Listening to the people, Patkar learned that the only information they had was that the dams would be built and people in the area would be rehabilitated or displaced.

“She became so deeply immersed in the issue that she gave up a career, a PhD, and her marriage to become a full-time activist fighting for the project affected people in Narmada valley,” points out a retired senior faculty member at TISS. “When Patkar formed Narmada Bachchao Andolan in 1989, all the local groups fighting on the same issue joined this national coalition of environmental and human rights activists, scientists, and academics with a non-violent approach.”

She and her organisation filed an unsuccessful case in the Supreme Court to stop the construction of the dam. She later helped form a network of activists across the country called the National Alliance of People’s Movements (NAPM).
Her concerns over livelihood and displacement have seen this 55-year-old activist fighting for the slumdwellers in Mumbai, villagers in Singur and Nandigram, West Bengal, and the project affected people because of a thermal plant in the Hanakon, Karwar region in coastal Karnataka.

This is not to say that there has not been any criticism.
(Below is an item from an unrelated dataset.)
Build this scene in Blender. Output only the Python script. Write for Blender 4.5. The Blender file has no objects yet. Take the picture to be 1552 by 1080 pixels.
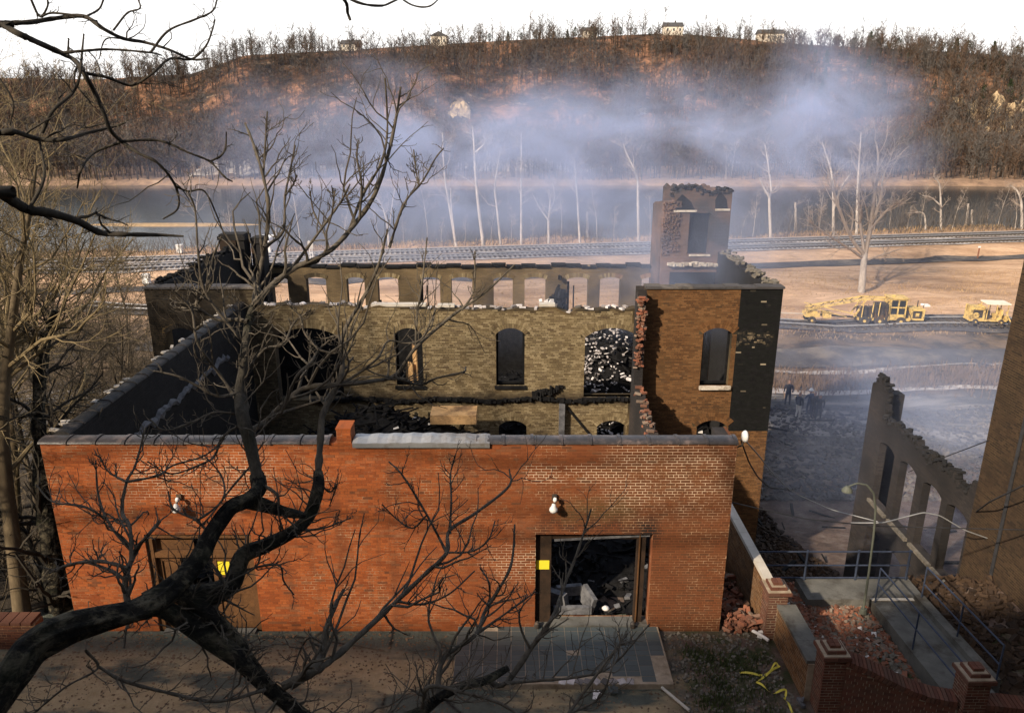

Politicians, corporates and many from the intelligentsia like sociologist and human rights activist Gail Omvedt have criticised the NBA “for becoming the voice of eco-romanticists, not that of Adivasis, Dalits, and Bahujan farmers of the valley”.

At her alma mater, director Dr S Parshurman says, “Irrespective of whatever criticism, everybody has to agree that Patkar, through her movement, led to the churning of several pro-establishment views on sustainable development.”